▸ **INSTRUCTION**
Repeat only the lines from the one containing "38, 18), 'bright" through the one containing "108, 62), 'sage", exactly as written, both ends included.

▸ **EXERCISE INPUTS**
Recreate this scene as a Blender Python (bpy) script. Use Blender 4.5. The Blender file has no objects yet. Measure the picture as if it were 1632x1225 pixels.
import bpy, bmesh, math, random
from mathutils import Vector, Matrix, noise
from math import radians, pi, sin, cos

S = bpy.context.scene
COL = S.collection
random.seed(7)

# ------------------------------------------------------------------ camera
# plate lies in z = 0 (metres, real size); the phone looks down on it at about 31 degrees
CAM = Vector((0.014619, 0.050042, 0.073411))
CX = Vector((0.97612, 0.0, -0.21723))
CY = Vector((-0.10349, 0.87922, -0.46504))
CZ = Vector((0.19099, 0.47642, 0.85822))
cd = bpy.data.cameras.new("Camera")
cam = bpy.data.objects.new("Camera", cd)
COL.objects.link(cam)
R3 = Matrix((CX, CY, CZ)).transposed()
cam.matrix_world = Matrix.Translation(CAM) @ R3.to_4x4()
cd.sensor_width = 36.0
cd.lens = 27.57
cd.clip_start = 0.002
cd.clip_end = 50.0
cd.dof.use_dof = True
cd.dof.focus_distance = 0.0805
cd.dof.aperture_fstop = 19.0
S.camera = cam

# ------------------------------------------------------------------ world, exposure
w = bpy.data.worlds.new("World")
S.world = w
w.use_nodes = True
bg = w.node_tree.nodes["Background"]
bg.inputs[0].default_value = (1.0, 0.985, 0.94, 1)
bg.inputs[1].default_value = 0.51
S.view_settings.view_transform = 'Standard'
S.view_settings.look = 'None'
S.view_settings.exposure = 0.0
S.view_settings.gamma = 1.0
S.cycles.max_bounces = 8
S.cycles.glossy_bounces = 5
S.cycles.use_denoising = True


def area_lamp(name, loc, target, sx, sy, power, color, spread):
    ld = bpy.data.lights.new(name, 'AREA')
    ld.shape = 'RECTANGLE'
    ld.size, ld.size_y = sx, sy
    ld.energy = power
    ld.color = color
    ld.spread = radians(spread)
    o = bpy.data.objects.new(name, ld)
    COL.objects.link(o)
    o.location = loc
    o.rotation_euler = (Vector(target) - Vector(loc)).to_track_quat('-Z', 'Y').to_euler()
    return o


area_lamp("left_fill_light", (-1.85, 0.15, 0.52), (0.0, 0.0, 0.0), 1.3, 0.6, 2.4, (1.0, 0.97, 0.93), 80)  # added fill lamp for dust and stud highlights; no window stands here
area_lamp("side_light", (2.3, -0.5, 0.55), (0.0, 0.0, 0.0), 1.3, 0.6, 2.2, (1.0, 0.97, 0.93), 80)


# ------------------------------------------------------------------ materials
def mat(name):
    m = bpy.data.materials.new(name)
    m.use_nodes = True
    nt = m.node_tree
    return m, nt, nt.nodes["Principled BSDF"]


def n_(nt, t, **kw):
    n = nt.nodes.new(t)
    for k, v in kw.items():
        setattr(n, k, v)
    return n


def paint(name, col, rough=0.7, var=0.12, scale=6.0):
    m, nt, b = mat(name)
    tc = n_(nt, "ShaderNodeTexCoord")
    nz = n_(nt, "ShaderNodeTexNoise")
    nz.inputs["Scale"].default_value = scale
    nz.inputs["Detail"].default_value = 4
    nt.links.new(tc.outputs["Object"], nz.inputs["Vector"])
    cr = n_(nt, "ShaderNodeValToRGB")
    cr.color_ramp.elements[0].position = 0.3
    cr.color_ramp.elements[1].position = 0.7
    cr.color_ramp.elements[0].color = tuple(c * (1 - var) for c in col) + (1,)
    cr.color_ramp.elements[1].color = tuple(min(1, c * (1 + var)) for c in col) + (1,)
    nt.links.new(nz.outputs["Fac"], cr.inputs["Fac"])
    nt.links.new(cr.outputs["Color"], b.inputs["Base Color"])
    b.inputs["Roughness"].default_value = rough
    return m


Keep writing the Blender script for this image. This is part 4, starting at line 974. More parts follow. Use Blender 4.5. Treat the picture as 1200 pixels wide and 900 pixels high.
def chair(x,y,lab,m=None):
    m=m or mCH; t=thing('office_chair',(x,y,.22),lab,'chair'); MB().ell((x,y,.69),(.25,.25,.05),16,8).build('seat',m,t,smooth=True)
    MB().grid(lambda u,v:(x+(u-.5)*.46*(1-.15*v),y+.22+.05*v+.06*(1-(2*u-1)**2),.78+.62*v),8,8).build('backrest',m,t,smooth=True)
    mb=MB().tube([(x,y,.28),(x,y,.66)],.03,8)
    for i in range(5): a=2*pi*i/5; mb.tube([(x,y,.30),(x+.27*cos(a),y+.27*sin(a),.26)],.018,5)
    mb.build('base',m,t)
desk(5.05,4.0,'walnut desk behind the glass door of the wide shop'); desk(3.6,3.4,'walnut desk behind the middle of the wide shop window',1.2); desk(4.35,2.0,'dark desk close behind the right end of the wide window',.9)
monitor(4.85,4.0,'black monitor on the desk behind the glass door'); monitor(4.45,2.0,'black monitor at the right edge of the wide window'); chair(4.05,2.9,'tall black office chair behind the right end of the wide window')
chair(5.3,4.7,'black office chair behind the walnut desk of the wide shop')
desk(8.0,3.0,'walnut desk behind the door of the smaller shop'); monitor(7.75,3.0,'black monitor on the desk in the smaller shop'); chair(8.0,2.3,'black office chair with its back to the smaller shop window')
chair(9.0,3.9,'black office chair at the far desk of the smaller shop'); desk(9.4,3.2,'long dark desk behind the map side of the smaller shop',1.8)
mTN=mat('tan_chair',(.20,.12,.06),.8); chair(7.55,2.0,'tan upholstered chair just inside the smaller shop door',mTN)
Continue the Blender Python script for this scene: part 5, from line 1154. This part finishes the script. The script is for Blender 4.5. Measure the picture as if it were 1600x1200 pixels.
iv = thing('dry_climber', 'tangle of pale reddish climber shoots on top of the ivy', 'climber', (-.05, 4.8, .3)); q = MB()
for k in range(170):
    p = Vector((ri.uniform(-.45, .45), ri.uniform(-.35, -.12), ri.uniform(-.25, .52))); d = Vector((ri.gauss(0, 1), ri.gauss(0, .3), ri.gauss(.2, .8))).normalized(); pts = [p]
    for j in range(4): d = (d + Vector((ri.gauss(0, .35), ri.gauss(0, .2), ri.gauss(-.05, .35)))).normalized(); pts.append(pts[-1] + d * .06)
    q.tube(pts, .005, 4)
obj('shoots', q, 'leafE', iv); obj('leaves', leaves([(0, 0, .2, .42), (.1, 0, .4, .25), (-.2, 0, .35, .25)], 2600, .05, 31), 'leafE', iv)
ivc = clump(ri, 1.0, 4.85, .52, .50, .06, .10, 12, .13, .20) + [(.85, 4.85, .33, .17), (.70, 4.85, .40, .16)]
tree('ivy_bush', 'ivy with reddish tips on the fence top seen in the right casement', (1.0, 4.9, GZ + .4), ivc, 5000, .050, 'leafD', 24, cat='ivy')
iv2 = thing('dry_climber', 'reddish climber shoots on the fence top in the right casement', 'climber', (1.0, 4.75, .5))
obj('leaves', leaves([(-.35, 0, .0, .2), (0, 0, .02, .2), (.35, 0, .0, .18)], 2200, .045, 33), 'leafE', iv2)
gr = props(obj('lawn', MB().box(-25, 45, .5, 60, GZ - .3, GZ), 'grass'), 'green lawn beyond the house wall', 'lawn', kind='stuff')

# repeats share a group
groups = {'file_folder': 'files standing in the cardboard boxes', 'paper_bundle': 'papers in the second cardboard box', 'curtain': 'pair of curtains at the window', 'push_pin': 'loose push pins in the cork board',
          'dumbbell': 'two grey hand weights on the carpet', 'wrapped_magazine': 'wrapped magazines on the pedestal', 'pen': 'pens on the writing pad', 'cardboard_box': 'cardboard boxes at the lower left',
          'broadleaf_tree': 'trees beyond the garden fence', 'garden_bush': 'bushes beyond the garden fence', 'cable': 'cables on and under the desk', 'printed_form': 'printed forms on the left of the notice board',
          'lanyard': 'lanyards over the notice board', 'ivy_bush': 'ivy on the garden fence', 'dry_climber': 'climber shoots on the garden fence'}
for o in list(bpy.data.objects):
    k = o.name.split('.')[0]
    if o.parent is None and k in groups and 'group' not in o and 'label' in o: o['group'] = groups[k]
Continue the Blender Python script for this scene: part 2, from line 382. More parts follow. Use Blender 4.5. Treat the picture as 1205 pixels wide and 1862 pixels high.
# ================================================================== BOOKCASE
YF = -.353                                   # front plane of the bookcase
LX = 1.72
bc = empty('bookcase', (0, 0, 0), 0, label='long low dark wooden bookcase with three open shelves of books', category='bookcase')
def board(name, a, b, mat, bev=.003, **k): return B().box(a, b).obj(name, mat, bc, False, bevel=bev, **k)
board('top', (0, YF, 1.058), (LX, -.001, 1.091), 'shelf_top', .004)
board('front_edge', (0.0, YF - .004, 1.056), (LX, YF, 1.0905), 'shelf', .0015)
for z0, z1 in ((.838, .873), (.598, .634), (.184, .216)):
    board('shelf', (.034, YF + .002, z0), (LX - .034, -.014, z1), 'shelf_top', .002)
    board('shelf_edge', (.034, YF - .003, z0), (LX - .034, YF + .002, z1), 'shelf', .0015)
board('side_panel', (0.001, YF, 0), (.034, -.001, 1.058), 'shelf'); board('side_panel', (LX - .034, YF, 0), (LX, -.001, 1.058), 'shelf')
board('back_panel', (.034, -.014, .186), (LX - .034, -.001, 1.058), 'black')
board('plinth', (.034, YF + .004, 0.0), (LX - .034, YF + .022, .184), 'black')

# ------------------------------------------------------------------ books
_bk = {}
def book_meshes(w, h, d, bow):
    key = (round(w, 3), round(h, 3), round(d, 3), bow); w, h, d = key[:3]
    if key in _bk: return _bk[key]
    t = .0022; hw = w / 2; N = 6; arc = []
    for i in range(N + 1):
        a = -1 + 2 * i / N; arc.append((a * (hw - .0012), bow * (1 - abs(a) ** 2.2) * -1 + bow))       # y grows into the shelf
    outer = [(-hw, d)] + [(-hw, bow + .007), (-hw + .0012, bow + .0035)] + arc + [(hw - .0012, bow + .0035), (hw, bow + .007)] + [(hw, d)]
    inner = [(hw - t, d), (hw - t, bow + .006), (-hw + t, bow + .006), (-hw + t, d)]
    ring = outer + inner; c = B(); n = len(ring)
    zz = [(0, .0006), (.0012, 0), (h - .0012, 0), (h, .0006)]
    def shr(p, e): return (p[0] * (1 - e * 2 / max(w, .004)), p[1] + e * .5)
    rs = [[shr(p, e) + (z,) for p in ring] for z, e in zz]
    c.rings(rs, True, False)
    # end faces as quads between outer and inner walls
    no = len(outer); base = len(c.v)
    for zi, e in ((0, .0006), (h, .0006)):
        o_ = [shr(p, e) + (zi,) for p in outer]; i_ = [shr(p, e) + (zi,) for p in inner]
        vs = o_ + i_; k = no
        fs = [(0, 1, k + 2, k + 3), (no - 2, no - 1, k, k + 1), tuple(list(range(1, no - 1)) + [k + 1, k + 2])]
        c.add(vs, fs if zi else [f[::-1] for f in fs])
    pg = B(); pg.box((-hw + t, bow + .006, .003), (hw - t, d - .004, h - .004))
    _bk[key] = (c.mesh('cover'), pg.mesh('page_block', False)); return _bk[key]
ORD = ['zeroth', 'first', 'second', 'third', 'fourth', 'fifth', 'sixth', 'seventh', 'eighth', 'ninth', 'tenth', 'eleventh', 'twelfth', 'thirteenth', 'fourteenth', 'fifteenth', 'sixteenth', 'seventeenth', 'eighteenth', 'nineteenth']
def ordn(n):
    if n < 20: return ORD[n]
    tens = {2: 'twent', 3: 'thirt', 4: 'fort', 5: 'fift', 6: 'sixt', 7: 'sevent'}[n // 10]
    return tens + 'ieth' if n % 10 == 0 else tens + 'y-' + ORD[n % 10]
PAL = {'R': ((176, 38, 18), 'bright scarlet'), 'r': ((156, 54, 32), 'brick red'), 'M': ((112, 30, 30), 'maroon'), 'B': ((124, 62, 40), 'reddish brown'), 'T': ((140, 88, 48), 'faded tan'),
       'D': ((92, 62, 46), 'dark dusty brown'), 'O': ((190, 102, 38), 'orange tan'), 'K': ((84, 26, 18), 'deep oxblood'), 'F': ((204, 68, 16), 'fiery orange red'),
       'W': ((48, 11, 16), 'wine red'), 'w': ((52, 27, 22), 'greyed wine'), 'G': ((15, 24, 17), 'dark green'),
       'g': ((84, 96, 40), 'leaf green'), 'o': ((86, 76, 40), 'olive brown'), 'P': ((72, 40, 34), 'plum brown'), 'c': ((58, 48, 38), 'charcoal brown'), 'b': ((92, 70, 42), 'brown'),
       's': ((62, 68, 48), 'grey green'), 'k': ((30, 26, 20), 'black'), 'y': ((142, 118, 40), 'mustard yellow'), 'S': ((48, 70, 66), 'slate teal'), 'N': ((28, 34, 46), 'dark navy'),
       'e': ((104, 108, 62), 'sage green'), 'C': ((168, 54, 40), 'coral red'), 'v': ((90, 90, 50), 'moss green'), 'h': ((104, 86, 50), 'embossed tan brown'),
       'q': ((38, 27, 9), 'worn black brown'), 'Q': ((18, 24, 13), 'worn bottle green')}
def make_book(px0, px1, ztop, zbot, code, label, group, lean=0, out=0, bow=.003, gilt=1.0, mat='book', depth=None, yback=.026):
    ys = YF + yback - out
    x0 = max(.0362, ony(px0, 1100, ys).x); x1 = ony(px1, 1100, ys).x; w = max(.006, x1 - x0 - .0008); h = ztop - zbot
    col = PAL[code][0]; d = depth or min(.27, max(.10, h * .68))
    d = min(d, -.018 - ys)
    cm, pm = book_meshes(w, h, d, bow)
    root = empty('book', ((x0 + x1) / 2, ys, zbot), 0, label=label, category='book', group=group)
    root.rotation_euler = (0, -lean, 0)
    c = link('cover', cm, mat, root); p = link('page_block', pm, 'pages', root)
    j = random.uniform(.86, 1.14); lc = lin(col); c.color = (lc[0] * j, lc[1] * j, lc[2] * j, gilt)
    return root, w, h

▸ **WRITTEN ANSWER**
PAL = {'R': ((176, 38, 18), 'bright scarlet'), 'r': ((156, 54, 32), 'brick red'), 'M': ((112, 30, 30), 'maroon'), 'B': ((124, 62, 40), 'reddish brown'), 'T': ((140, 88, 48), 'faded tan'),
       'D': ((92, 62, 46), 'dark dusty brown'), 'O': ((190, 102, 38), 'orange tan'), 'K': ((84, 26, 18), 'deep oxblood'), 'F': ((204, 68, 16), 'fiery orange red'),
       'W': ((48, 11, 16), 'wine red'), 'w': ((52, 27, 22), 'greyed wine'), 'G': ((15, 24, 17), 'dark green'),
       'g': ((84, 96, 40), 'leaf green'), 'o': ((86, 76, 40), 'olive brown'), 'P': ((72, 40, 34), 'plum brown'), 'c': ((58, 48, 38), 'charcoal brown'), 'b': ((92, 70, 42), 'brown'),
       's': ((62, 68, 48), 'grey green'), 'k': ((30, 26, 20), 'black'), 'y': ((142, 118, 40), 'mustard yellow'), 'S': ((48, 70, 66), 'slate teal'), 'N': ((28, 34, 46), 'dark navy'),
       'e': ((104, 108, 62), 'sage green'), 'C': ((168, 54, 40), 'coral red'), 'v': ((90, 90, 50), 'moss green'), 'h': ((104, 86, 50), 'embossed tan brown'),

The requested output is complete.